Mereka anti tesis dari klub-klub lain yang selalu mengejar kemenangan dan menjadikan diving misalnya, sebagai salah satu trik yang dihalalkan untuk mengejarnya. Klub ini ingin menebar kasih pada tim lawan dan penonton. Bila menang, mereka tak mau angkuh. Setiap gol pasti memiliki selebrasi puitis: doa dan hening sejenak, dan sepak bola pun menjadi bergelimang doa. Mereka selalu ingat lambang tim yang berupa burung rajawali berkalung salib mencengkeram bola (Bandung Mawardi, 2018). “Sekeras apa pun lawan mengganjal atau wasit berat sebelah, biarlah Tuhan mengampuni mereka”. kata pelatih Hallelujah FC.
Sementara itu di Glasgow, Scotlandia, terdapat dua klub legenda yang penuh rivalitas bersejarah: Glasgow Celtic dan Rangers. Salah satu penyebabnya, masing-masing klub dilatarbelakangi dua kepercayaan yang berbeda. Rangers didirikan pada 1872 oleh sekelompok pemuda Protestan asal Gareloch, sedangkan Celtic didirikan 16 tahun sesudahnya oleh Bruder Walfrid, biarawan yang mencoba mengumpulkan donasi untuk komunitas Katholik miskin kota.

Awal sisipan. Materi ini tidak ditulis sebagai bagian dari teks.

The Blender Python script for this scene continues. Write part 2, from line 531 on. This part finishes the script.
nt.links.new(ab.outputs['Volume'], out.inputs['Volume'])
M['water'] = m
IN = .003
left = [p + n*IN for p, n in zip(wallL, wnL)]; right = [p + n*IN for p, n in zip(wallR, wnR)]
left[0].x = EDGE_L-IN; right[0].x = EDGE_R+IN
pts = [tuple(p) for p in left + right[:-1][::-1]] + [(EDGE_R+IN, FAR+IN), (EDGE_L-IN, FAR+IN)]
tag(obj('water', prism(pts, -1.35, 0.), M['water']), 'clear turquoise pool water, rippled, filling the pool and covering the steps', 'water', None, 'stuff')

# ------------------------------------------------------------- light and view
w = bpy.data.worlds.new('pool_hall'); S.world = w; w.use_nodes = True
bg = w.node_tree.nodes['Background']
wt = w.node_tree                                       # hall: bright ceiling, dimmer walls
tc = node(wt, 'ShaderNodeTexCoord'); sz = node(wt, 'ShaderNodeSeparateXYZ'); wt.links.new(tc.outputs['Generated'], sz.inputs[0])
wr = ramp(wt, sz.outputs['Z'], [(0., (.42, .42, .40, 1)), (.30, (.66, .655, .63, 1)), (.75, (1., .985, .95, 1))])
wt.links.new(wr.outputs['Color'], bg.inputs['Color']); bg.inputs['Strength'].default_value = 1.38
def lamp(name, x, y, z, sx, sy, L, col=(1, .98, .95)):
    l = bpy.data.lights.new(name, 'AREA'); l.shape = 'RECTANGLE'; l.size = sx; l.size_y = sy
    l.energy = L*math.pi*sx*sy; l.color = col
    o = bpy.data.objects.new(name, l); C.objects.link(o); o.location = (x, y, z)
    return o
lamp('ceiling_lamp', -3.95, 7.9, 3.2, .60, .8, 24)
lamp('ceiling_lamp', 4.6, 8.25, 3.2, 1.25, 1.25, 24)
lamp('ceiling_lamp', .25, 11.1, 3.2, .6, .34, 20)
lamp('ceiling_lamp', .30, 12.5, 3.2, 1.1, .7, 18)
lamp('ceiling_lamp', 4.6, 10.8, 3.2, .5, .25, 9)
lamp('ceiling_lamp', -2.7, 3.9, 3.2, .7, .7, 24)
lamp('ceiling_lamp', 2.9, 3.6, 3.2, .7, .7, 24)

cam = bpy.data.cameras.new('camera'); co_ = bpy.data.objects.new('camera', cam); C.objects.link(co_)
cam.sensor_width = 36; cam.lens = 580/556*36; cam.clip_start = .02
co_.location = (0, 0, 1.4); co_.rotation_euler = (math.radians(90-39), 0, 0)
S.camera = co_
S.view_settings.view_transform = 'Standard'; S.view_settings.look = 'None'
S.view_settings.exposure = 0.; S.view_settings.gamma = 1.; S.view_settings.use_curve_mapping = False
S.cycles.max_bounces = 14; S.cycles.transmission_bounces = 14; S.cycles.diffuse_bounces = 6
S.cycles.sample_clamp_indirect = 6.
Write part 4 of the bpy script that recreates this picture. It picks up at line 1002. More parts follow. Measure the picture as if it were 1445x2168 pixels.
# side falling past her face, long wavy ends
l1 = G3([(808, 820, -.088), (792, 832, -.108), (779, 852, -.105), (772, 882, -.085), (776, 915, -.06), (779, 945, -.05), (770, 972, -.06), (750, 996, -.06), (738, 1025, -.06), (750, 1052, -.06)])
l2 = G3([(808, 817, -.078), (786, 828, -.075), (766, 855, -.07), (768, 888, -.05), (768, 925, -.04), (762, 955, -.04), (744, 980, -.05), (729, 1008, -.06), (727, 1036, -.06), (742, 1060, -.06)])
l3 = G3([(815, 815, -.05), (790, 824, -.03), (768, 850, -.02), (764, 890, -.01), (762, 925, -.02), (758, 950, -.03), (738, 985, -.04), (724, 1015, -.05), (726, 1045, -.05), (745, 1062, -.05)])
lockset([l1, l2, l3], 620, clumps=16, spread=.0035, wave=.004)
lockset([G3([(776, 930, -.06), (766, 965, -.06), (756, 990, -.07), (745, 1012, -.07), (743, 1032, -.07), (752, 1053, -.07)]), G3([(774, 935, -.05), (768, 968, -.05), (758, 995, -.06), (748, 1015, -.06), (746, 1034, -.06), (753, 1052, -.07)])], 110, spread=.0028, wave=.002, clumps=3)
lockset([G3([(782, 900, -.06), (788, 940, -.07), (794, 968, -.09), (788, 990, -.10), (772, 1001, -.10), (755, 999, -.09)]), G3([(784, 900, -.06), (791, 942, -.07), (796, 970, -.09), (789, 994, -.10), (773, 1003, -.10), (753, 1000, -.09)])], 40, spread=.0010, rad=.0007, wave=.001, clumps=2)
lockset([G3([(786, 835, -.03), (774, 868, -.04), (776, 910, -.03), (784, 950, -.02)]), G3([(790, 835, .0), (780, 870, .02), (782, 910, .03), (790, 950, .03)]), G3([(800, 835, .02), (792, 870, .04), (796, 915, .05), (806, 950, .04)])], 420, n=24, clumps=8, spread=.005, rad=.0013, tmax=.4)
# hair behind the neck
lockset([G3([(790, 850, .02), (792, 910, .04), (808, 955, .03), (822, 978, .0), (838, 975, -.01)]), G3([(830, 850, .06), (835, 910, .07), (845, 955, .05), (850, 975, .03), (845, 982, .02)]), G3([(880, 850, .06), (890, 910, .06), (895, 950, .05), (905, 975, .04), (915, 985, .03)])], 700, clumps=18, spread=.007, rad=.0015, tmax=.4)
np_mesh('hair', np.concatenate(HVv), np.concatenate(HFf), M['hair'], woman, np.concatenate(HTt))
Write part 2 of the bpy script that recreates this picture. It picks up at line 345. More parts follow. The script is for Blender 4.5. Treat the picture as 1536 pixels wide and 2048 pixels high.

Saat itu, banyak imigran datang asal Irlandia, imbas dari kelaparan besar yang melanda. Mereka yang mayoritas Katholik, tidak mendapat sambutan hangat dari warga Skotlandia yang mayoritas Protestan. Hidup di tengah perasaan was-was akibat diskriminasi, membuat mereka menemukan pelarian dengan mendukung Celtic, yang merepresentasikan keimanan yang sama dengan mereka. Meskipun pada perjalanan selanjutnya, dua klub ini seringkali terlibat konflik dan tak jarang mengakibatkan konfrontasi yang besar antar dua suporternya.
- Meningkatnya kepedulian pada umat agama minoritas
Di stadion-stadion besar seperti Anfield markas Liverpool FC dan London Stadium markas West Ham United, dibangun ruangan ibadah multi-agama untuk penonton. Pembangunan itu bermula dari beberapa supporter muslim mereka yang mendapatkan perlakuan rasis di media sosial, yakni postingan foto mereka saat mendirikan sholat di sela-sela pertandingan di bawah tribun penonton, dengan hastag #memalukan. Pihak klub dan sebagian besar suporter lain mengutuk tindakan rasis itu, dan meresponya dengan membangun ruangan ibadah di stadion yang bisa digunakan beribadah berbagai agama.
Sementara itu, Bayern Munchen bahkan membangun masjid di Allianz Arena yang didesikan untuk para pemain dan suporternya yang beragama Islam. Para muslim yang merupakan minoritas di Eropa, akhirnya mendapatkan hak dan kenyamanan yang sama saat ingin beribadah dan mencintai sepak bola secara bersamaan.
***
Tidak bisa dipungkiri lagi, bagaimana sepak bola melibatkan begitu banyak manusia dengan pilihan kepercayaan dan kebudayaan yang berbeda-beda. Sepak bola bisa menjadi ruang bagi masing-masing kita untuk berekspresi. Dalam bingkai permainan kulit bundar di lapangan itu, para manusia yang beragam itu disatukan. Dan menjadi wadah bagi kita untuk lebih mengenal lagi kelompok manusia lain yang selama ini hanya kita kenal lewat prasangka.
Mereka yang selama ini menjadi minoritas, tak lagi ragu menampakkan eksistensi kepercayaan religi mereka. Mereka yang mayoritas pun tumbuh kesadaran baru untuk menciptakan fasilitas dan lingkungan yang kondusif bagi kehidupan bersama. Barangkali, sepak bola perlahan mengajari kita untuk hidup lebih baik. Agar kita bisa menciptakanya dalam lingkup kehidupan sosial yang lebih luas dan kompleks. Semoga.